_TASK INSTRUCTIONS_
All lines in which the word "Write" occurs are to be extracted.
====
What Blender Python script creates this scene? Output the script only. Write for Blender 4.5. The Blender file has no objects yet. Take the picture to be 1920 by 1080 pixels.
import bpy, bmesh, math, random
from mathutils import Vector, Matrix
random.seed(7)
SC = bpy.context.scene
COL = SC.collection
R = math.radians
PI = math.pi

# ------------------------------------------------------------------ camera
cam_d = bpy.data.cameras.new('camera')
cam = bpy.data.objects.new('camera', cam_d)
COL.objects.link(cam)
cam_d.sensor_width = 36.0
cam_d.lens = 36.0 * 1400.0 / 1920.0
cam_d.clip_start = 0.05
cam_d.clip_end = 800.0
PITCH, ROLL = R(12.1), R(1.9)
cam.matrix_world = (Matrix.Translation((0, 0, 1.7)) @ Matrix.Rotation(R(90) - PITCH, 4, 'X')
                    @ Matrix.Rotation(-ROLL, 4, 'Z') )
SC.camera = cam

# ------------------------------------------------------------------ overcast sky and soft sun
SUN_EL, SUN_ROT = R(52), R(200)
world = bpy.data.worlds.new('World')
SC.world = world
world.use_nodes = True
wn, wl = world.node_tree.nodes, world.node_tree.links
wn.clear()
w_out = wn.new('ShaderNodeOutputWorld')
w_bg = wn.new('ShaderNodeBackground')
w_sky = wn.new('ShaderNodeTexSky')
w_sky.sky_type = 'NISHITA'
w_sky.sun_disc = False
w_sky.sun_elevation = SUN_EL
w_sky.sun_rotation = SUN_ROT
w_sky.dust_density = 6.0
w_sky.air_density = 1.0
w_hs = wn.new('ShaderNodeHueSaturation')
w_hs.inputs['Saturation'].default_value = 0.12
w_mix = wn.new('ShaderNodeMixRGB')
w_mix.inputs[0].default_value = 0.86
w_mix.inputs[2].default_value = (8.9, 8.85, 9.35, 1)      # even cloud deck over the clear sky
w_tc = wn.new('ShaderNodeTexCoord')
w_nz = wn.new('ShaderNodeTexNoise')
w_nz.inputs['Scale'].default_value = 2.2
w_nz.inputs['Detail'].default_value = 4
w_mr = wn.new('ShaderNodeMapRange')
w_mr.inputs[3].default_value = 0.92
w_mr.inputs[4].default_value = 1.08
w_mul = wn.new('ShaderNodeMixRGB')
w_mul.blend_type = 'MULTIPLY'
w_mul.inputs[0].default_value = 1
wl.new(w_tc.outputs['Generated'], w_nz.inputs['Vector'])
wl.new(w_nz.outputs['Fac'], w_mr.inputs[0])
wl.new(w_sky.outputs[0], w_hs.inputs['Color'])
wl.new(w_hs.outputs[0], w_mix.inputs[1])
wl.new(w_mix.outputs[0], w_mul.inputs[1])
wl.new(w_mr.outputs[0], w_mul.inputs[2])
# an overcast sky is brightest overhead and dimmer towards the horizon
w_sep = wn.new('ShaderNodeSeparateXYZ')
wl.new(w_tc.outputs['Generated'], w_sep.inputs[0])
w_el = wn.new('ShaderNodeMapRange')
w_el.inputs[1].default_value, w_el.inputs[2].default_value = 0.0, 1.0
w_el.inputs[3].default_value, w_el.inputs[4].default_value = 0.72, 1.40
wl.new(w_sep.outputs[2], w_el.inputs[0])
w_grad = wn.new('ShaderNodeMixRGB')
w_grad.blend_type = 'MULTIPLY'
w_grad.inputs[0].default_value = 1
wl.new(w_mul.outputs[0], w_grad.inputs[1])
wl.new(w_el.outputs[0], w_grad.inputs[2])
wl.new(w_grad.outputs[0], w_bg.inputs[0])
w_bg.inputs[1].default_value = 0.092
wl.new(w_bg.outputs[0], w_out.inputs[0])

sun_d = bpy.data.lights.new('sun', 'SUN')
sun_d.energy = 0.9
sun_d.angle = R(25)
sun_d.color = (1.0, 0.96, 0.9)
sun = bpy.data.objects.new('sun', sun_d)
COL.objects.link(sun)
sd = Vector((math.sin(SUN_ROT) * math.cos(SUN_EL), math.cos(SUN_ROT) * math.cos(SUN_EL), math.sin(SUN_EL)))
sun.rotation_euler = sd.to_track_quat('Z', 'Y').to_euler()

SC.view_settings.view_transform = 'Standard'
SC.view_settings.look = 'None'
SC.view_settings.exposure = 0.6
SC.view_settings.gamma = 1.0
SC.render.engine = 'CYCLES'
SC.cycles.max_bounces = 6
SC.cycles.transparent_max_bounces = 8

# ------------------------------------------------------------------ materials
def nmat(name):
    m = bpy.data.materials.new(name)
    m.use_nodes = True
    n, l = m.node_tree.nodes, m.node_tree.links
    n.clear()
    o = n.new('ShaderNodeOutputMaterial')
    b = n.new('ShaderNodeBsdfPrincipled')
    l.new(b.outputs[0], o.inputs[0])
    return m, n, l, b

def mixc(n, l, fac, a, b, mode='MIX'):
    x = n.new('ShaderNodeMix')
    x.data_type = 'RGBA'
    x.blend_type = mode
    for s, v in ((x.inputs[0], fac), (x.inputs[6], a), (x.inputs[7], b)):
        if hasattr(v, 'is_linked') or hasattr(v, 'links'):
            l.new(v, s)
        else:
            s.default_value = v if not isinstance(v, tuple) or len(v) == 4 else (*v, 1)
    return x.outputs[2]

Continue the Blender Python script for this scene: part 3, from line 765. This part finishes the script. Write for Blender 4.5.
====
_PROBLEM SOLUTION_
What Blender Python script creates this scene? Output the script only. Write for Blender 4.5. The Blender file has no objects yet. Take the picture to be 1920 by 1080 pixels.
Continue the Blender Python script for this scene: part 3, from line 765. This part finishes the script. Write for Blender 4.5.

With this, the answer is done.